If the region had an unusually small number of galaxies, the scientists would be able to conclude that starlight could not penetrate as far as expected through the intergalactic gas; if it had an unusually large number of galaxies, the implication would be that the region had cooled significantly over the previous several hundred million years. (Having few galaxies in a region would mean not only that there was less light created by those galaxies, but also that even more opaque gas was being formed, so the light could not travel as far as astronomers had expected.)
“It was a rare case in astronomy where two competing models, both of which were compelling in their own way, offered precisely opposite predictions, and we were lucky that those predictions were testable,” said Steven Furlanetto, a UCLA professor of astronomy and a co-author of the research.
The researchers found that region contains far fewer galaxies than expected — clear evidence that starlight could not get through. The paucity of galaxies could be the reason this region is so opaque.
“It is not that the opacity is a cause of the lack of galaxies,” Furlanetto said. “Instead, it’s the other way around.”
They concluded that because the gas in deep space is kept transparent by ultraviolet light from galaxies, fewer nearby galaxies might make it murkier.
The research is published in the Astrophysical Journal.
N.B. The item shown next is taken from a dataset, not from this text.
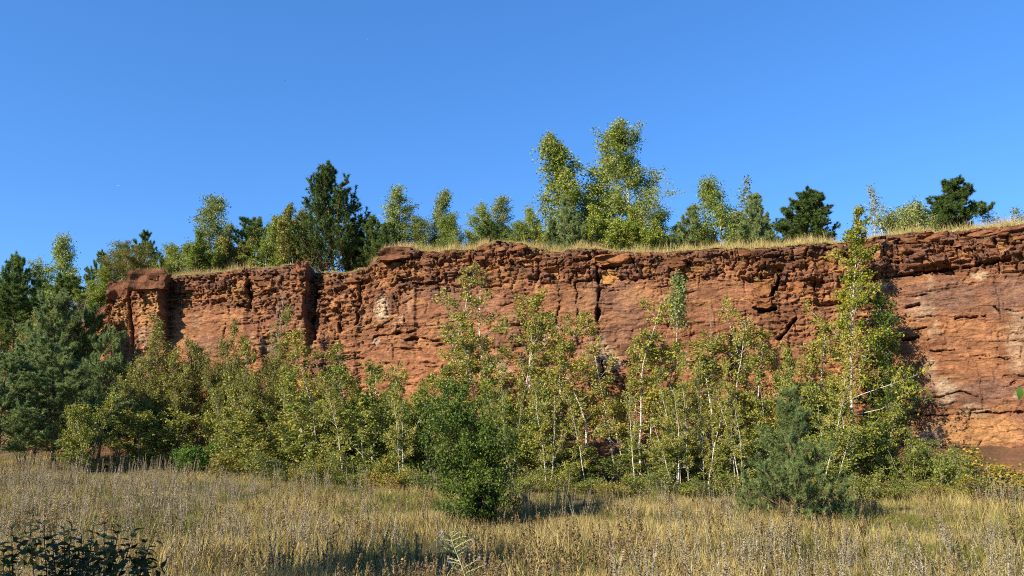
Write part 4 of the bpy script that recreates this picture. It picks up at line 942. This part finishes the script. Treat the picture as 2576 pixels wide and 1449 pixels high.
def meadow_pts(n, y0, y1, dens=None):
    out = []
    while sum(len(a) for a in out) < n:
        Y = np.sqrt(rg.uniform(y0 ** 2, y1 ** 2, 4 * n)); x = rg.uniform(-1, 1, 4 * n) * (.74 * Y + 1.5)
        ok = Y < cliffY_x(x) - 5.0
        if dens is not None: ok &= rg.uniform(0, 1, 4 * n) < dens(x, Y)
        out.append(np.stack([x[ok], Y[ok]], 1))
    P = np.concatenate(out)[:n]
    return np.column_stack([P, ground(P[:, 0], P[:, 1])])
dry = [tuft_obj('dry_tuft', 500 + k, 24, .36, .15, .007, M['straw'], .38) for k in range(5)]
grn = [tuft_obj('green_tuft', 520 + k, 34, .27, .15, .010, M['grass_green'], .75) for k in range(4)]
brn = [bpy.data.objects.new('brown_stalk', spike_mesh('brown_stalk', 540 + k, .55, M['weed_brown'], 26, .45, .05, 3)) for k in range(3)]
gry = [bpy.data.objects.new('grey_stalk', spike_mesh('grey_stalk', 560 + k, .92, M['weed_grey'], 70, .30, .050, 1 + k % 2)) for k in range(4)]
pn = lambda x, y, s, o: .5 + .5 * fbm(x * s, y * s, 3, o)
d_dry = lambda x, y: np.clip(.22 + 4.0 * (pn(x, y, .55, 601) - .45), .05, 1)
d_grn = lambda x, y: np.clip(2.2 * (pn(x, y, .28, 602) - .38), .05, 1)
def d_gry(x, y):
    p, _ = project(np.stack([x, y, ground(x, y) + .4], -1))
    w = np.interp(p, [0, 80, 500, 640, 760, 1000, 1250, 1450, 1800, 1950, 2576], [.9, 1, .8, .55, .5, .28, .12, .3, .55, .95, 1.0])
    return np.clip(w * (.10 + 5.0 * (pn(x, y, .42, 603) - .48)), .004, 1)
for (kind, vs, lab, dens, cnt) in (('dry_grass', dry, 'tall straw-coloured grass over the whole meadow', d_dry, ((5000, 4, 13), (6200, 13, 24), (7500, 24, 50))),
                                   ('green_grass', grn, 'short green grass between the dry stems', d_grn, ((5200, 4, 13), (6200, 13, 24), (7500, 24, 50))),
                                   ('brown_weeds', brn, 'thin brown seed stalks mixed into the meadow', None, ((700, 4, 14), (1200, 14, 26), (1500, 26, 50)))):
    P = np.concatenate([meadow_pts(n, a, b, dens) for n, a, b in cnt])
    scatter(kind, lab, vs, P, rg.uniform(0, 6.28, len(P)), rg.uniform(.45, 1.3, len(P)) * (.55 + .9 * smooth(.3, .7, pn(P[:, 0], P[:, 1], .5, 611))) * np.interp(P[:, 1], [5, 20, 28, 40], [.9, 1.0, .9, .8]), rg.normal(0, .12, (len(P), 2)))
P = np.concatenate([meadow_pts(n, a, b, d_gry) for n, a, b in ((600, 16, 24), (1500, 24, 46))])
scatter('dead_flower_stalks', 'grey dead flower stalks massed in the farther meadow', gry, P, rg.uniform(0, 6.28, len(P)), rg.uniform(.6, 1.2, len(P)), rg.normal(0, .07, (len(P), 2)))
P = meadow_pts(285, 8.5, 16, d_gry)
pp, pq = project(P + np.array((0, 0, .6)))
for q, sx in zip(P, pp):
    o = link('dead_flower_stalk', gry[rg.integers(0, 4)].data, None, q)
    o.rotation_euler = (rg.normal(0, .08), rg.normal(0, .08), rg.uniform(0, 6.28)); s = rg.uniform(.65, 1.15); o.scale = (s, s, s)
    tag(o, 'grey dead flower stalk with crowded bracts in the near meadow', 'dry plant', 'grey dead flower stalks in the near meadow')

# rim grass
edge = Pc[:, -1, :]
def rim_pts(n, spans, b0, b1):
    a = np.concatenate([rg.uniform(x0, x1, max(1, int(n * w))) for x0, x1, w in spans])
    i = np.clip(((a - cpx[0]) / STEP).astype(int), 0, NC - 1); b = rg.uniform(b0, b1, len(i))
    return np.stack([edge[i, 0] - ddx[i] * b, edge[i, 1] - ddy[i] * b, ctz[i] + .01 + .03 * np.minimum(b, 1)], 1)
mat_t = [tuft_obj('rim_mat', 700 + k, 34, .20, .10, .012, M['straw_bright'], 1.5) for k in range(3)]
tall_t = [tuft_obj('rim_tall', 710 + k, 18, .62, .10, .012, M['straw'], .45) for k in range(3)]
P = np.concatenate([rim_pts(2600, ((1380, 2100, .40), (2100, 2700, .30), (690, 960, .10), (960, 1380, .12), (430, 690, .08)), -.02, .55)])
scatter('rim_turf', 'pale yellow matted dry grass along the rim', mat_t, P, rg.uniform(0, 6.28, len(P)), rg.uniform(.6, 1.2, len(P)))
P = rim_pts(1700, ((930, 1220, .28), (1310, 1520, .14), (1520, 1800, .10), (1800, 2110, .24), (2450, 2700, .10), (440, 620, .09), (340, 430, .03), (2180, 2450, .06)), .1, 2.2)
scatter('rim_grass', 'tall dry grass standing along the rim', tall_t, P, rg.uniform(0, 6.28, len(P)), rg.uniform(.5, 1.25, len(P)), rg.normal(0, .12, (len(P), 2)))
P = []
for k in range(170):
    px = rg.uniform(430, 2576); py = np.interp(px, TOP[:, 0], TOP[:, 1]) + rg.exponential(45) + 6
    p, no, ta, Y = on_cliff(px, py); P.append(p + no * .02)
scatter('ledge_grass', 'small dry tufts rooted in ledges of the face', [tuft_obj('ledge_tuft', 720 + k, 12, .30, .07, .010, M['straw' if k else 'grass_green'], .9) for k in range(3)], np.array(P), rg.uniform(0, 6.28, len(P)), rg.uniform(.5, 1.3, len(P)))
print('grass', time.time() - T0)

# ------------------------------------------------------------------ near shrub in shade, with single leaves
def curved_leaf(name, mat, L=1.0, wid=.42, arch=.30):
    V, Fq = [], []
    ts = np.linspace(0, 1, 6)
    for t in ts:
        w = wid * .5 * math.sin(math.pi * t ** .8) ** .8 + .004
        z = -arch * t * t + .05 * math.sin(3.1 * t)
        V += [(t * L, -w, z + .10 * w), (t * L, 0, z), (t * L, w, z + .10 * w)]
    for k in range(5):
        a = 3 * k
        Fq += [(a, a + 3, a + 4, a + 1), (a + 1, a + 4, a + 5, a + 2)]
    return mk_mesh(name, V, [np.array(Fq)], mat, True)
lm = [curved_leaf('leaf', M['dogwood_leaf'], 1, .46, .35), curved_leaf('leaf', M['dogwood_leaf'], 1, .40, .55), curved_leaf('leaf', M['dogwood_leaf'], 1, .5, .2)]
rd = np.random.default_rng(31)
DY = 7.2
dc = at(200, 1449, DY); dz = float(ground(dc[0], DY))
dog = bpy.data.objects.new('dogwood_shrub', None); COL.objects.link(dog); dog.location = (dc[0], DY, dz)
tag(dog, 'dark shaded shrub with arched leaves in the near meadow corner', 'shrub')
stems = [(75, 1292), (110, 1320), (160, 1330), (205, 1345), (235, 1322), (262, 1318), (300, 1325), (338, 1335), (365, 1365), (180, 1318), (130, 1350), (30, 1330), (280, 1355), (220, 1372), (10, 1390), (385, 1345)]
nleaf = 0
for (sx, sy) in stems:
    yy = DY + rd.uniform(-.5, .5)
    tip = at(sx, sy, yy) - np.array(dog.location); p0 = np.array((tip[0] * .45 + rd.normal(0, .1), tip[1] * .5, -.05))
    mid = (p0 + tip) * .5 + np.array((tip[0] * .12, 0, .06))
    pl = np.array([(1 - t) ** 2 * p0 + 2 * t * (1 - t) * mid + t * t * tip for t in np.linspace(0, 1, 8)])
    acc = new_acc(); tube(pl, .009, .003, 5, acc)
    so_ = link('stem', acc_mesh('stem', acc, M['dark_stem']), dog)
    L = np.linalg.norm(tip - p0); az = rd.uniform(0, 6.28)
    ts = np.arange(.995, .2, -.062 / L)[:9]
    for k, t in enumerate(ts):
        az += 1.57
        for sgn in (0, math.pi):
            if nleaf >= 296: break
            o = link('leaf', lm[rd.integers(0, 3)], so_); s = .115 * rd.uniform(.75, 1.2) * (.7 if k == 0 else 1)
            o.location = at_t(pl, t); o.scale = (s, s, s)
            o.rotation_euler = (rd.normal(0, .2), -rd.uniform(.0, .5) - (.4 if k == 0 else 0), az + sgn + rd.normal(0, .2)); nleaf += 1
A = []
for (sx, sy) in stems:
    for k in range(30):
        q = at(sx + rd.normal(0, 26), sy + 50 + rd.exponential(60), DY + rd.uniform(-.6, .7)) - np.array(dog.location)
        if q[2] > .03: A.append(q)
lo = link('lower_foliage', leaves_mesh('lower_foliage', np.array(A), rd, .085, M['dogwood_leaf'], .5, .5), dog); lo['kind'] = 'stuff'

# ------------------------------------------------------------------ near flower stalk with curved side branches
EY = 8.0
eb = at(1165, 1449, EY); ez = float(ground(eb[0], EY))
ech = bpy.data.objects.new('bugloss_plant', None); COL.objects.link(ech); ech.location = (eb[0], EY, ez)
tag(ech, 'pale spiky dried plant with curved side branches at the lower edge', 'dry plant')
E0 = np.array(ech.location)
M['bract'] = leaf_mat('pale_bract', [(0, (.14, .14, .07)), (.5, (.26, .25, .15)), (1, (.40, .37, .27))], trans=.15, patch=.2, spec=.1)
M['petal'] = leaf_mat('violet_petal', [(0, (.10, .07, .30)), (1, (.28, .22, .55))], trans=.2)
main = np.array([at(x, y, EY) - E0 for x, y in ((1172, 1560), (1170, 1449), (1160, 1420), (1150, 1395), (1140, 1370), (1133, 1345), (1132, 1328))]); main[0] = (main[1][0], 0, -.05)
acc = new_acc(); tube(main, .008, .004, 5, acc); link('stem', acc_mesh('stem', acc, M['bract']), ech)
rb = np.random.default_rng(8)
fl = bpy.data.meshes.new('flower'); bm = bmesh.new()
for k in range(5):
    a = k * 1.2566; c, s_ = math.cos(a), math.sin(a)
    vs = [bm.verts.new(p) for p in ((0, 0, 0), (c * .5 - s_ * .3, s_ * .5 + c * .3, .35), (c, s_, .55), (c * .5 + s_ * .3, s_ * .5 - c * .3, .35))]
    bm.faces.new(vs)
bm.to_mesh(fl); bm.free(); fl.materials.append(M['petal'])
arms = [((1134, 1352), (1116, 1345), (1112, 1340)), ((1138, 1362), (1118, 1358), (1108, 1346)), ((1142, 1376), (1120, 1366), (1107, 1352)), ((1148, 1392), (1122, 1382), (1106, 1362)), ((1136, 1352), (1150, 1342), (1158, 1336)),
        ((1139, 1360), (1160, 1350), (1170, 1350)), ((1142, 1370), (1165, 1358), (1186, 1362)), ((1146, 1378), (1170, 1362), (1190, 1356)), ((1150, 1388), (1168, 1378), (1188, 1370)), ((1154, 1396), (1170, 1385), (1180, 1378)),
        ((1132, 1345), (1140, 1334), (1150, 1338)), ((1158, 1412), (1138, 1408), (1126, 1402)), ((1163, 1422), (1140, 1412), (1130, 1416)), ((1168, 1438), (1148, 1434), (1136, 1422)), ((1172, 1442), (1195, 1432), (1222, 1420)), ((1168, 1428), (1190, 1416), (1205, 1405))]
for k, (a, b, c) in enumerate(arms):
    dy = rb.uniform(-.16, .16)
    a, b, c = (at(x, y, EY + q) - E0 for (x, y), q in zip((a, b, c), (0, dy * .6, dy)))
    pl = np.array([(1 - t) ** 2 * a + 2 * t * (1 - t) * b + t * t * c for t in np.linspace(0, 1, 7)])
    acc = new_acc(); tube(pl, .006, .003, 4, acc)
    V, Fq = [], []
    for j in range(46):
        p = at_t(pl, rb.uniform(.05, 1.0)); q = nrm(rb.normal(0, 1, 3) + np.array((0, 0, .5))); sd = nrm(np.cross(q, rb.normal(0, 1, 3))) * .0035; L = rb.uniform(.010, .022)
        n0 = len(V); V += [p - sd, p + sd, p + q * L + sd * .5, p + q * L - sd * .5]; Fq.append((n0, n0 + 1, n0 + 2, n0 + 3))
    nv = acc['n']; acc['v'].append(np.array(V)); acc['f'].append(np.array(Fq) + nv)
    arm = link('side_branch', acc_mesh('side_branch', acc, M['bract'], False), ech)
    f = link('flower', fl, arm, pl[-1] + np.array((0, 0, .004))); f.scale = (.016,) * 3; f.rotation_euler = (rb.normal(0, .5), rb.normal(0, .5), rb.uniform(0, 6))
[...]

In the first billion years after the Big Bang, ultraviolet light from the first galaxies filled the universe with gas in deep space. This would have occurred earlier in regions with more galaxies, the astronomers concluded. The astronomers plan to further study whether the void and others like it will reveal clues about how the first generations of galaxies illuminated the universe during that early period. Furlanetto said the astronomers hope that studying the interplay of galaxies and gas in deep space will reveal more about how the intergalactic ecosystem took shape during that period of the early universe.
Co-authors of the research are Matthew Malkan, a UCLA professor of astronomy; George Becker, assistant professor of astronomy at UC Riverside; Elisa Boera, a UC Riverside postdoctoral scholar; Craig Douglass, a UC Riverside graduate student; and Frederick Davies, a former UCLA graduate student who is now a postdoctoral scholar at UC Santa Barbara.
The research was funded by the National Science Foundation and NASA.